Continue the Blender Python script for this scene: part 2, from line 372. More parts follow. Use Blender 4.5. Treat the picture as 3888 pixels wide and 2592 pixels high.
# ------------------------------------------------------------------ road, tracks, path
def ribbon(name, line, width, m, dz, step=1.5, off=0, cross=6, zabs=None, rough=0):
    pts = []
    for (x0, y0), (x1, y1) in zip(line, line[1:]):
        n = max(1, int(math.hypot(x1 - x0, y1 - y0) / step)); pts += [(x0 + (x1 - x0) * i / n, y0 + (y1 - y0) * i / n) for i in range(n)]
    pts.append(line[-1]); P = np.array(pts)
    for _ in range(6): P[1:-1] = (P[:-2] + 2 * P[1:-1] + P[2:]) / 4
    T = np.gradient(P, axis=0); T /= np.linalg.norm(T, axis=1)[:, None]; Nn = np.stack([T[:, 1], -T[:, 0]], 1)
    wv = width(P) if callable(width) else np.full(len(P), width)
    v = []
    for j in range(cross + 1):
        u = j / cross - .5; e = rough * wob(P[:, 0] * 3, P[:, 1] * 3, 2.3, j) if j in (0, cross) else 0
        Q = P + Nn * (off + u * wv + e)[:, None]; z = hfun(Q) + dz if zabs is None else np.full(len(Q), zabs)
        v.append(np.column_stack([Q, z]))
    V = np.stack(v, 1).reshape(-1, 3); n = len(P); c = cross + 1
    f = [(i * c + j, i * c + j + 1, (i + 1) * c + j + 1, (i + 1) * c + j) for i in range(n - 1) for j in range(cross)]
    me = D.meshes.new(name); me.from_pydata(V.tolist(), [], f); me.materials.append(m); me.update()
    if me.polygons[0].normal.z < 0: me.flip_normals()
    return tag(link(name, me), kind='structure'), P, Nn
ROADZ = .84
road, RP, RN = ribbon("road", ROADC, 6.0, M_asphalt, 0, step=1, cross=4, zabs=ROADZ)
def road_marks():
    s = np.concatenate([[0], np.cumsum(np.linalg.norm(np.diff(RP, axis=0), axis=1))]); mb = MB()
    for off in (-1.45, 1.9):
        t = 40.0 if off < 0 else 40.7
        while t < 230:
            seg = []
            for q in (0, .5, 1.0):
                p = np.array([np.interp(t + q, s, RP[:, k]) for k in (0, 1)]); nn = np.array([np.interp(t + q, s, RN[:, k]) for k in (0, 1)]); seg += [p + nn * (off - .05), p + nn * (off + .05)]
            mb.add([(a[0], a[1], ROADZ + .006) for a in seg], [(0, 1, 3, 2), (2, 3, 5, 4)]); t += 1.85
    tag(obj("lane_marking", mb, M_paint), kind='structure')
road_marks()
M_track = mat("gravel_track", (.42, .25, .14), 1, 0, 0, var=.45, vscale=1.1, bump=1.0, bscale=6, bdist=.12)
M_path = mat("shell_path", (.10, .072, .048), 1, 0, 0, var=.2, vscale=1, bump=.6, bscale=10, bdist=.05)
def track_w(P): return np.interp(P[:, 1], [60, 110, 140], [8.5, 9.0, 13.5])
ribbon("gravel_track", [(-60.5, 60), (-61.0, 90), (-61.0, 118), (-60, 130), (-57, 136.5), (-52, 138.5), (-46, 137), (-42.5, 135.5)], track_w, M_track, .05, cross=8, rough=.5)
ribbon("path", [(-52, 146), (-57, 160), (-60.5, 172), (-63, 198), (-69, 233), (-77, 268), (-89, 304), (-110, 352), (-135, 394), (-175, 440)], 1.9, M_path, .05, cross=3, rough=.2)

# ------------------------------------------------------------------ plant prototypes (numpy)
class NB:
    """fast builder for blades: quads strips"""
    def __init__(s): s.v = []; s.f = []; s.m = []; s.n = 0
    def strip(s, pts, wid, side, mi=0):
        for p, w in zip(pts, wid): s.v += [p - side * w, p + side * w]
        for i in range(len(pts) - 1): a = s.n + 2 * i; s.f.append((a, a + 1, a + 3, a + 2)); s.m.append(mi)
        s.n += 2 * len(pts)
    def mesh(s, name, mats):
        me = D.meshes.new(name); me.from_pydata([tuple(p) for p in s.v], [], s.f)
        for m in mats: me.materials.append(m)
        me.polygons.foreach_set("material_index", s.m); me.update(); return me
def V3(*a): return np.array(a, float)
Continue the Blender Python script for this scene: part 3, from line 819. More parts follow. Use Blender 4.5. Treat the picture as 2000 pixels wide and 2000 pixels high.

----------------

Quote all the records exactly, please, leaving none out.

## [CORRECT ANSWER]
Continue the Blender Python script for this scene: part 2, from line 372. More parts follow. Use Blender 4.5. Treat the picture as 3888 pixels wide and 2592 pixels high.
# ------------------------------------------------------------------ road, tracks, path
def ribbon(name, line, width, m, dz, step=1.5, off=0, cross=6, zabs=None, rough=0):
    pts = []
    for (x0, y0), (x1, y1) in zip(line, line[1:]):
        n = max(1, int(math.hypot(x1 - x0, y1 - y0) / step)); pts += [(x0 + (x1 - x0) * i / n, y0 + (y1 - y0) * i / n) for i in range(n)]
    pts.append(line[-1]); P = np.array(pts)
    for _ in range(6): P[1:-1] = (P[:-2] + 2 * P[1:-1] + P[2:]) / 4
    T = np.gradient(P, axis=0); T /= np.linalg.norm(T, axis=1)[:, None]; Nn = np.stack([T[:, 1], -T[:, 0]], 1)
    wv = width(P) if callable(width) else np.full(len(P), width)
    v = []
    for j in range(cross + 1):
        u = j / cross - .5; e = rough * wob(P[:, 0] * 3, P[:, 1] * 3, 2.3, j) if j in (0, cross) else 0
        Q = P + Nn * (off + u * wv + e)[:, None]; z = hfun(Q) + dz if zabs is None else np.full(len(Q), zabs)
        v.append(np.column_stack([Q, z]))
    V = np.stack(v, 1).reshape(-1, 3); n = len(P); c = cross + 1
    f = [(i * c + j, i * c + j + 1, (i + 1) * c + j + 1, (i + 1) * c + j) for i in range(n - 1) for j in range(cross)]
    me = D.meshes.new(name); me.from_pydata(V.tolist(), [], f); me.materials.append(m); me.update()
    if me.polygons[0].normal.z < 0: me.flip_normals()
    return tag(link(name, me), kind='structure'), P, Nn
ROADZ = .84
road, RP, RN = ribbon("road", ROADC, 6.0, M_asphalt, 0, step=1, cross=4, zabs=ROADZ)
def road_marks():
    s = np.concatenate([[0], np.cumsum(np.linalg.norm(np.diff(RP, axis=0), axis=1))]); mb = MB()
    for off in (-1.45, 1.9):
        t = 40.0 if off < 0 else 40.7
        while t < 230:
            seg = []
            for q in (0, .5, 1.0):
                p = np.array([np.interp(t + q, s, RP[:, k]) for k in (0, 1)]); nn = np.array([np.interp(t + q, s, RN[:, k]) for k in (0, 1)]); seg += [p + nn * (off - .05), p + nn * (off + .05)]
            mb.add([(a[0], a[1], ROADZ + .006) for a in seg], [(0, 1, 3, 2), (2, 3, 5, 4)]); t += 1.85
    tag(obj("lane_marking", mb, M_paint), kind='structure')
road_marks()
M_track = mat("gravel_track", (.42, .25, .14), 1, 0, 0, var=.45, vscale=1.1, bump=1.0, bscale=6, bdist=.12)
M_path = mat("shell_path", (.10, .072, .048), 1, 0, 0, var=.2, vscale=1, bump=.6, bscale=10, bdist=.05)
def track_w(P): return np.interp(P[:, 1], [60, 110, 140], [8.5, 9.0, 13.5])
ribbon("gravel_track", [(-60.5, 60), (-61.0, 90), (-61.0, 118), (-60, 130), (-57, 136.5), (-52, 138.5), (-46, 137), (-42.5, 135.5)], track_w, M_track, .05, cross=8, rough=.5)
ribbon("path", [(-52, 146), (-57, 160), (-60.5, 172), (-63, 198), (-69, 233), (-77, 268), (-89, 304), (-110, 352), (-135, 394), (-175, 440)], 1.9, M_path, .05, cross=3, rough=.2)

# ------------------------------------------------------------------ plant prototypes (numpy)
class NB:
    """fast builder for blades: quads strips"""
    def __init__(s): s.v = []; s.f = []; s.m = []; s.n = 0
    def strip(s, pts, wid, side, mi=0):
        for p, w in zip(pts, wid): s.v += [p - side * w, p + side * w]
        for i in range(len(pts) - 1): a = s.n + 2 * i; s.f.append((a, a + 1, a + 3, a + 2)); s.m.append(mi)
        s.n += 2 * len(pts)
    def mesh(s, name, mats):
        me = D.meshes.new(name); me.from_pydata([tuple(p) for p in s.v], [], s.f)
        for m in mats: me.materials.append(m)
        me.polygons.foreach_set("material_index", s.m); me.update(); return me
def V3(*a): return np.array(a, float)
Continue the Blender Python script for this scene: part 3, from line 819. More parts follow. Use Blender 4.5. Treat the picture as 2000 pixels wide and 2000 pixels high.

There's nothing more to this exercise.